Nick Sousanis (2015) determina como a forma e expressão se tornam uma só em

função da composição narrativa. Desta maneira, não é só pelo conteúdo que se cria

significado, mas o significado é criado por intermédio de todos os seus componentes

e suas relações. Como é dito na Figura 23 Enquanto quadrinhos são lidos sequencialmente como texto, a composição inteira também é assimilada – vista – tudo de uma vez. Thierry Groensteen compara esta organização de imagens simultâneas a um sistema ou rede. Um espaço conectado, independente de uma cadeia em sequência linear de um ponto a outro... Em vez disso, as associações se estendem pela página trançando fragmentos em um todo coeso. Cada elemento, deste modo: - Um com o todo. Esta interação espacial de sequência e simultaneidade – Incuta os quadrinhos como uma natureza dupla – Igualmente como uma árvore, hierárquico e rizomático, entrelaçado em uma forma única. (SOUSANIS, 2015, p. 62, tradução nossa)
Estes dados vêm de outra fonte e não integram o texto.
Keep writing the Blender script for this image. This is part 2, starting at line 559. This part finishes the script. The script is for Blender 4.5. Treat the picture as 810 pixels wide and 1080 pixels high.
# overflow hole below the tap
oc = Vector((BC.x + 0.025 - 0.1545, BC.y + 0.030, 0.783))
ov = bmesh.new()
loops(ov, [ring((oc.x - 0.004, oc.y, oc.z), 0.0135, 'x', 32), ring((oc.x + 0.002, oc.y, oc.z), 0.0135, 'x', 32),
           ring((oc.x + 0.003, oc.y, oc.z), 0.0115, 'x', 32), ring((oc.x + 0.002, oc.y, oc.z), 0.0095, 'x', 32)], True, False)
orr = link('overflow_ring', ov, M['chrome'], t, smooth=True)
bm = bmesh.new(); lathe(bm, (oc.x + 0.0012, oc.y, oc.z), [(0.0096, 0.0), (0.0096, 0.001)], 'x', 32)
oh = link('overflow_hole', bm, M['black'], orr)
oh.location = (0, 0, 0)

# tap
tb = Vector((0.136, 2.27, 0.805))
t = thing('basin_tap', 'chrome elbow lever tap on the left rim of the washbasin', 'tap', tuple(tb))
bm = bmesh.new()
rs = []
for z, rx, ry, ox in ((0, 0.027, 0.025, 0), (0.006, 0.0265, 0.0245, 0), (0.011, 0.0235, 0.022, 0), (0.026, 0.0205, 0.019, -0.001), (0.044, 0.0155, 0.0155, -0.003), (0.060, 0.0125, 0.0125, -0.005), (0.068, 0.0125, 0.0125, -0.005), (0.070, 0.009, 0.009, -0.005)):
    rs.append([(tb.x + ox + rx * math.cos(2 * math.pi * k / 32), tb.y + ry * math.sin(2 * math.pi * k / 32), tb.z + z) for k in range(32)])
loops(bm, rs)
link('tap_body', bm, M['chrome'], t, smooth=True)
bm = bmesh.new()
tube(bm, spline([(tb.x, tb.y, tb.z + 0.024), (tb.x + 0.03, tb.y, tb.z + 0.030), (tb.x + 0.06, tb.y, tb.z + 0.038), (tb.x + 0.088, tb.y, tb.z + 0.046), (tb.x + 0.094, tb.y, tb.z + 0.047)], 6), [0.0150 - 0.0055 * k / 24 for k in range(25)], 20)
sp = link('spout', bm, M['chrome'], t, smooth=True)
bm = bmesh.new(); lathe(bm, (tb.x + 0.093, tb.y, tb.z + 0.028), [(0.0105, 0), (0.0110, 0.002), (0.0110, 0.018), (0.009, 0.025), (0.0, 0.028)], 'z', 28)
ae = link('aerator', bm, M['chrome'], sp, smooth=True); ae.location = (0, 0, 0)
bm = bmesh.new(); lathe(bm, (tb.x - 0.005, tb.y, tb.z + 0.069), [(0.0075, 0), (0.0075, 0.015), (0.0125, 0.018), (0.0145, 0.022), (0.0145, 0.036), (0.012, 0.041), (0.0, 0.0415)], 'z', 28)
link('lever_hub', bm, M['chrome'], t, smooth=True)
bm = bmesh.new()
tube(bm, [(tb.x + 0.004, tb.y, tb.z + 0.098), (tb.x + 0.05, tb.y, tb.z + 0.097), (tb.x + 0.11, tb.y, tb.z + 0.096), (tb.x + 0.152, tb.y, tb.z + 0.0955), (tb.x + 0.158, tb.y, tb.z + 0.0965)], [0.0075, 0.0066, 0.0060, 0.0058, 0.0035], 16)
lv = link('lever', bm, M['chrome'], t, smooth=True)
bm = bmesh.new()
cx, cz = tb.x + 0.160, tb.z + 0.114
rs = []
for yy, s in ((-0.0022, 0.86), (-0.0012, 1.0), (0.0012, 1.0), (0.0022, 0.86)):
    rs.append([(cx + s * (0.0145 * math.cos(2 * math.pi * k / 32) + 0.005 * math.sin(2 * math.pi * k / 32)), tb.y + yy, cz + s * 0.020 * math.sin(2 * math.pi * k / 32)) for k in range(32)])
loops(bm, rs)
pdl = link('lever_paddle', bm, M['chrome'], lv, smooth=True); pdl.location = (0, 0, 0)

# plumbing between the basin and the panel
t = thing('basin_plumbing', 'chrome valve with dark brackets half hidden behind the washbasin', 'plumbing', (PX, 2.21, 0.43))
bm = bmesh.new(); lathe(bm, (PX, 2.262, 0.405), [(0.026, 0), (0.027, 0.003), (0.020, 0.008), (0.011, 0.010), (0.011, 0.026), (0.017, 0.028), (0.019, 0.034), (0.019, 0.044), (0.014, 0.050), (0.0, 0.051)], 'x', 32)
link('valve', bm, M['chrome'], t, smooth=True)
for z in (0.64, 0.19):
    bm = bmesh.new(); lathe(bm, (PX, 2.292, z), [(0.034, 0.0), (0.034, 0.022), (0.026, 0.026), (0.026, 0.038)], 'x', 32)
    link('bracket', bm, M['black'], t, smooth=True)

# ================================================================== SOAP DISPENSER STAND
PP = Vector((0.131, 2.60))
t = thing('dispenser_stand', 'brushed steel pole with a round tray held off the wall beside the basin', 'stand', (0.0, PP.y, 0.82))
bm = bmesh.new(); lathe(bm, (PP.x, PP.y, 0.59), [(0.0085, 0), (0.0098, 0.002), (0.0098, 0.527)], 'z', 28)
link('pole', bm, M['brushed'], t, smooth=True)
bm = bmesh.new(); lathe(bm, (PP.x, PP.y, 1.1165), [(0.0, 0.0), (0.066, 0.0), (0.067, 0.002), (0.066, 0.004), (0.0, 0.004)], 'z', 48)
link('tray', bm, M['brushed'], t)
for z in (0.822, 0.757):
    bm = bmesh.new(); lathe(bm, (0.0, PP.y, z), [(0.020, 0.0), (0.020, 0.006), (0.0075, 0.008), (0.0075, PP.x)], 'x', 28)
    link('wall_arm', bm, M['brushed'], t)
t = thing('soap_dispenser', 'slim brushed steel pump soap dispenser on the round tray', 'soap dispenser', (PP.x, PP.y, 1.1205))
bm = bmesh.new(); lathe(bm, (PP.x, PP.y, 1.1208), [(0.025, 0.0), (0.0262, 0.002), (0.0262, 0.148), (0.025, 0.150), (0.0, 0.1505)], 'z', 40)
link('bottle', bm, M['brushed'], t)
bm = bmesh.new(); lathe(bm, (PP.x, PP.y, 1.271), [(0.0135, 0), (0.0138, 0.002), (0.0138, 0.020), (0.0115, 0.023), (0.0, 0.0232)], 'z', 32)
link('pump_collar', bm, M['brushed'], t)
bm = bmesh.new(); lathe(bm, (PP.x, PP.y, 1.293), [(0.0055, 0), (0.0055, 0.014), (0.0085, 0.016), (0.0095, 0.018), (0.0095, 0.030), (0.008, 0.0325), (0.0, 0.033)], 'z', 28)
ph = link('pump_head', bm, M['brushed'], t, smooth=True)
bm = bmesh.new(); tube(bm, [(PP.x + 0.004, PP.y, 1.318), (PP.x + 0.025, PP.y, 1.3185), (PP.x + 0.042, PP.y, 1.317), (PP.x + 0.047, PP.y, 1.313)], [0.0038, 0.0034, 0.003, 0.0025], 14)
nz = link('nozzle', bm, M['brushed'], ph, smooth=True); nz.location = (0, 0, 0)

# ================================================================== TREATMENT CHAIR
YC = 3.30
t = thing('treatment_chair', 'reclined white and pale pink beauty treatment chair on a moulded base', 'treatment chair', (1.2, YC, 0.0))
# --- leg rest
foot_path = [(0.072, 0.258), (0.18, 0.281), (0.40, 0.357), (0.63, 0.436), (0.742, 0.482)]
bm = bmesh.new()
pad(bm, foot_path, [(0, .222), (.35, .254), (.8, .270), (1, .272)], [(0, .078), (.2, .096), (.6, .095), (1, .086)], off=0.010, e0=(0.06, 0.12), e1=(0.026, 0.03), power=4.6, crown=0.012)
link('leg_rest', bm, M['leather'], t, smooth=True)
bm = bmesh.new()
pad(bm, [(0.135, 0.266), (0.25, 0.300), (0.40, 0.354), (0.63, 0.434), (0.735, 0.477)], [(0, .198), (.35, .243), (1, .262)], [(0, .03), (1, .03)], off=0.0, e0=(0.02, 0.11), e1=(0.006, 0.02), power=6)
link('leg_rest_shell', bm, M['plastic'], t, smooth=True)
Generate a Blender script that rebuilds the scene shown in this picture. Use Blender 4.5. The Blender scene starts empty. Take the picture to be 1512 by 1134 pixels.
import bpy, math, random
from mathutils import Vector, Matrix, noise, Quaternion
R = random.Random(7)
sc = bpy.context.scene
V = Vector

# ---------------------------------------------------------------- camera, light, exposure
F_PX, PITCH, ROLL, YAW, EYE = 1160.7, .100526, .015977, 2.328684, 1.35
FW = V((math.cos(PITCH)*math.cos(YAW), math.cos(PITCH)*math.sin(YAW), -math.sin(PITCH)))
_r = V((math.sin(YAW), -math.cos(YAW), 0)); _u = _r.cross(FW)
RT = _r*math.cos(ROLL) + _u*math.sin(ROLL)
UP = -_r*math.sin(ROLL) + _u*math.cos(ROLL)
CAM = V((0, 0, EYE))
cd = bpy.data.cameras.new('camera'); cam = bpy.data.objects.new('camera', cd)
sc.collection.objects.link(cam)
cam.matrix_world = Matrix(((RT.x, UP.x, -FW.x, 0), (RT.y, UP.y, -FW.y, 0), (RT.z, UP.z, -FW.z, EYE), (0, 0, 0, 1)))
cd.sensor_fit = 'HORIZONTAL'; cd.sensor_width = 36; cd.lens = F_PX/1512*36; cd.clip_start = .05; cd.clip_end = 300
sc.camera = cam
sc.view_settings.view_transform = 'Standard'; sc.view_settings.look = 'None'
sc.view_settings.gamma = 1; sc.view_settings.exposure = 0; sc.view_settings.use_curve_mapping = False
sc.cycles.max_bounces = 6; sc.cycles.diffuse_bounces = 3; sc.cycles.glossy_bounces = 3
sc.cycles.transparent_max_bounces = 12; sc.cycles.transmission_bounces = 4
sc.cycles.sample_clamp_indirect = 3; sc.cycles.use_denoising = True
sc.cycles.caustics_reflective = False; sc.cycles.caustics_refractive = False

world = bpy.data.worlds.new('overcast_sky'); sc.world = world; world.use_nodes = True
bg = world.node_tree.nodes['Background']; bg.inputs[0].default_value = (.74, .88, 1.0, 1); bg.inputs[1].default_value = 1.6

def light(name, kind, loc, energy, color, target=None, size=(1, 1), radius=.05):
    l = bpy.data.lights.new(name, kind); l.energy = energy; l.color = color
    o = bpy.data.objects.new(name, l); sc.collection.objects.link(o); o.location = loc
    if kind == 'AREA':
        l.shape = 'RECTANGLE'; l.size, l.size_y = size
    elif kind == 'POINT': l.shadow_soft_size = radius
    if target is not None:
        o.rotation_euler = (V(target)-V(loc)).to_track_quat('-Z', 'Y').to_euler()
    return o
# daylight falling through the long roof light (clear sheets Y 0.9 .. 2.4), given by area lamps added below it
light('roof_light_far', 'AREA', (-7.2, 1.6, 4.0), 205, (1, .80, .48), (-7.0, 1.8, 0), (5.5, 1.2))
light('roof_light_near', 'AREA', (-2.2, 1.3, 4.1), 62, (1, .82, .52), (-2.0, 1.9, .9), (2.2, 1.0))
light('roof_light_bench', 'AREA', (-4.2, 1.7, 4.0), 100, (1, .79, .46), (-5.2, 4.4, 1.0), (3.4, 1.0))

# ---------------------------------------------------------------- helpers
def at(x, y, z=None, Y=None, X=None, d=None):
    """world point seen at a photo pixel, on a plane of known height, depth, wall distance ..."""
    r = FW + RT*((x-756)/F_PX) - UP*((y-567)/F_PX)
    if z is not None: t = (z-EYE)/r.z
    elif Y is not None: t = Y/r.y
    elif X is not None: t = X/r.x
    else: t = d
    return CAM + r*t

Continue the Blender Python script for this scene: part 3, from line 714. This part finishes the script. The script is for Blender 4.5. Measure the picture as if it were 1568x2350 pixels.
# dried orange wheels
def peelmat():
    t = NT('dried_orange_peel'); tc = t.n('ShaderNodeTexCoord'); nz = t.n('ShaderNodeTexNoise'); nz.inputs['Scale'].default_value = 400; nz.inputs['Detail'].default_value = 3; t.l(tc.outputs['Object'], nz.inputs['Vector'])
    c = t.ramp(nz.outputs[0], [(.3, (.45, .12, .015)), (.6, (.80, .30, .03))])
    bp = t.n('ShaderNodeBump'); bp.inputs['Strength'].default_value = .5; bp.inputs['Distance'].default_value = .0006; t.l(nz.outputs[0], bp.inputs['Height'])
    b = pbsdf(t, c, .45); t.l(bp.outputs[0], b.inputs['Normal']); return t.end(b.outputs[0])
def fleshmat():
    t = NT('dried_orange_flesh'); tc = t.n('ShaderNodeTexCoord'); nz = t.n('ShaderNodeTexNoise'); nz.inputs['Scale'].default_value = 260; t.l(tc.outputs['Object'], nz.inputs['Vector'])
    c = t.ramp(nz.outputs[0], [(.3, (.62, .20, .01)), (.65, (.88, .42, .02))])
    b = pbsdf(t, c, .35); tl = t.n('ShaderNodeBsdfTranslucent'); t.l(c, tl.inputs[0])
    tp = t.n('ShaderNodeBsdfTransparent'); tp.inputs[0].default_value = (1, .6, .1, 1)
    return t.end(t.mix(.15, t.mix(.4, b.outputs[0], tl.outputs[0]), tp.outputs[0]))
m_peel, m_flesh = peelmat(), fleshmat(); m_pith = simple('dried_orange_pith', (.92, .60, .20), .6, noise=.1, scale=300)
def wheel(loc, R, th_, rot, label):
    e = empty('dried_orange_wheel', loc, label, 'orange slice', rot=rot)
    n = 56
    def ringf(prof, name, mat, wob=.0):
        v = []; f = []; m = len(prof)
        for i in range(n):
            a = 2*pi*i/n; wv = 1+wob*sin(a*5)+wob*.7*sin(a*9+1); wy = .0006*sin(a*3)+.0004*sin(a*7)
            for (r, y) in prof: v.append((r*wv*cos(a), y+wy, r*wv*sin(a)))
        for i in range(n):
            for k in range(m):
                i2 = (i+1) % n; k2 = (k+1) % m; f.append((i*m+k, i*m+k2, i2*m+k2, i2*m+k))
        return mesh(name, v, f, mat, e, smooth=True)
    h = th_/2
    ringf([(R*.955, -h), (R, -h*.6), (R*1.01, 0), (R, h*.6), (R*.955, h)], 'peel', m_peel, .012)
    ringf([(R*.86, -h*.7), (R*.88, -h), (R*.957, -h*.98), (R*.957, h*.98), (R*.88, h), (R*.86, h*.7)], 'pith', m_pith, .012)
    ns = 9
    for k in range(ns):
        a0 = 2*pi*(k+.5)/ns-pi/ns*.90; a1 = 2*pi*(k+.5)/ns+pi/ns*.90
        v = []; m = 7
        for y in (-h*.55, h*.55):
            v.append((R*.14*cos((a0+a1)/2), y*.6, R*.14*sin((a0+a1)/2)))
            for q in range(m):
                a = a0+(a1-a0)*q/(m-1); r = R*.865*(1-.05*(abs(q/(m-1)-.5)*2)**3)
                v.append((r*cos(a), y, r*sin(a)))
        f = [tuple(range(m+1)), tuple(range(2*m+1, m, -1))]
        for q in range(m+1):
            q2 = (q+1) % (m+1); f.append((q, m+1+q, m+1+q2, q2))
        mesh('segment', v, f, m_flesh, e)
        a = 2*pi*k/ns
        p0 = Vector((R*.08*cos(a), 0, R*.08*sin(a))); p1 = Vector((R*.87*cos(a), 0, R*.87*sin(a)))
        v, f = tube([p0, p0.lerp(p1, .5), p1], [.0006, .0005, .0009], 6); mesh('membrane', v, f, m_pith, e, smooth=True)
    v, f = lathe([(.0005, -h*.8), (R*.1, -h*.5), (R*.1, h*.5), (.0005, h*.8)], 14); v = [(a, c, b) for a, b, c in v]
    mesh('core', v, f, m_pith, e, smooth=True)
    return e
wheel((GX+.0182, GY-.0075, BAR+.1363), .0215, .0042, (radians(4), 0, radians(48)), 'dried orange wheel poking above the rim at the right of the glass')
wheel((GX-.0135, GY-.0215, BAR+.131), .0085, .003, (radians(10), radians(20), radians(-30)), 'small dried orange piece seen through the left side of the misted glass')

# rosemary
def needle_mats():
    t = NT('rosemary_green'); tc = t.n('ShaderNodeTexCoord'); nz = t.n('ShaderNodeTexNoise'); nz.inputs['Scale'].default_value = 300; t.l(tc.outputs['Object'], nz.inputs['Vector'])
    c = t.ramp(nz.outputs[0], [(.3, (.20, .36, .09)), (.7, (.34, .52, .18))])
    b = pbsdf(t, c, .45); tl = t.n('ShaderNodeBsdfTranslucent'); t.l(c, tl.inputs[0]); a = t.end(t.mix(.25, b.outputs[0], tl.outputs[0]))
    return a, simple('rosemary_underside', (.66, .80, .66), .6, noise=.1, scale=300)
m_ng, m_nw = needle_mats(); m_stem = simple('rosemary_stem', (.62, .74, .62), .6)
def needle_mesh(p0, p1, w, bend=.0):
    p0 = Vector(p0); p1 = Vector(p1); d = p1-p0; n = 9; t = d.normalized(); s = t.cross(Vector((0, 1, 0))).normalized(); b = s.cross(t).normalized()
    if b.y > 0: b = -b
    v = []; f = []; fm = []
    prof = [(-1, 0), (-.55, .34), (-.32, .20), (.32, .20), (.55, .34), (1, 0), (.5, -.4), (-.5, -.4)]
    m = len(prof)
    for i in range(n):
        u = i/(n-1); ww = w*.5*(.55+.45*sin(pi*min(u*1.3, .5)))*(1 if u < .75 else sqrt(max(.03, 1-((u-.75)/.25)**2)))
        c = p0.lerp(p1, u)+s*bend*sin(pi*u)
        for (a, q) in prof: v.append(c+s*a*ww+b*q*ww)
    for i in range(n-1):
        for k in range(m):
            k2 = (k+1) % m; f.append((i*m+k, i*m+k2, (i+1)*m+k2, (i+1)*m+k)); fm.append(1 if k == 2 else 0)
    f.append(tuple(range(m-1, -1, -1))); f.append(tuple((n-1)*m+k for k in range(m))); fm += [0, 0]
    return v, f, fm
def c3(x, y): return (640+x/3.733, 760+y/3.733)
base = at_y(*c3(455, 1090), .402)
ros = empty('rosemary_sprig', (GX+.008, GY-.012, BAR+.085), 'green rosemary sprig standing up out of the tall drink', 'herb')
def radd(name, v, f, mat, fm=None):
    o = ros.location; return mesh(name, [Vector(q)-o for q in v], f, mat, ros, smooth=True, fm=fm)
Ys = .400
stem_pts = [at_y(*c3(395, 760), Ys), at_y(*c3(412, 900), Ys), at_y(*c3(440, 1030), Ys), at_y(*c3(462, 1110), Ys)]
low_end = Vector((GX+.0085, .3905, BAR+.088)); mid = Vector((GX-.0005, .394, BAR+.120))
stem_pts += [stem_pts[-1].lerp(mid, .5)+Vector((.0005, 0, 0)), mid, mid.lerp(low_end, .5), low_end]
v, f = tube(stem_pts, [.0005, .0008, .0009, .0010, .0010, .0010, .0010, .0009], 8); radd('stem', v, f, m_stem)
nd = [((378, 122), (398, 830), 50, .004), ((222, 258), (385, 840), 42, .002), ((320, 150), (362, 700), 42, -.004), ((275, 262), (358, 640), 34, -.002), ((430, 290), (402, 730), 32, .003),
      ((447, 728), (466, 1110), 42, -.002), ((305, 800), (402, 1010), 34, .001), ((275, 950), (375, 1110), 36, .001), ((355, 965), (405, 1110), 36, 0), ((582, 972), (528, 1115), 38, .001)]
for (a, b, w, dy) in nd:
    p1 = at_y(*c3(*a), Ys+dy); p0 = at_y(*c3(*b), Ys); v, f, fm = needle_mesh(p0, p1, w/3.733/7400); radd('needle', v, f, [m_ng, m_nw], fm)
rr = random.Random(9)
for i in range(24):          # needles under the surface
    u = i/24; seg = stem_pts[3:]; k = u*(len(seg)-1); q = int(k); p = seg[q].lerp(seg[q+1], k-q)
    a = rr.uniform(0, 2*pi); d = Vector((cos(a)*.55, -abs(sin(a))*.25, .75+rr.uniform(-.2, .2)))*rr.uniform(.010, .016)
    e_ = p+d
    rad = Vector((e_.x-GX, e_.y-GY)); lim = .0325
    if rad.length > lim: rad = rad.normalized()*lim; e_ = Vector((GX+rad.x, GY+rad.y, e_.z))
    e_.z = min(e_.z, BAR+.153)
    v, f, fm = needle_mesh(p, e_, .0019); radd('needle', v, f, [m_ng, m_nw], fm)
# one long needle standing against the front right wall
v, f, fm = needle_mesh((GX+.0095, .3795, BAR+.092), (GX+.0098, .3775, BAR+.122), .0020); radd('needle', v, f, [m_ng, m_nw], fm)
Em outros dizeres, uma página de história em quadrinhos é um espaço

conectado por suas articulações, que criam uma forma única, ao mesmo tempo

fragmentada, por ser uma arte sequencial, e simultânea, por ser rizomática. Com

isso, o requadro pode ser fundamental para o aspecto criativo e composicional, para

a imersão do universo narrado, para narrar propriamente, expressar e sugerir

emoção à cena. Vimos, a exemplo do que Eisner (2010) teorizou em Quadrinhos e

Arte Sequencial , muito desses recursos nas páginas de Sandman Overture , que

mostram como um único elemento correlacionado com o todo, usado de forma

criativa, pode mudar a experiência de uma história e aproximar mais o leitor ao seu

universo.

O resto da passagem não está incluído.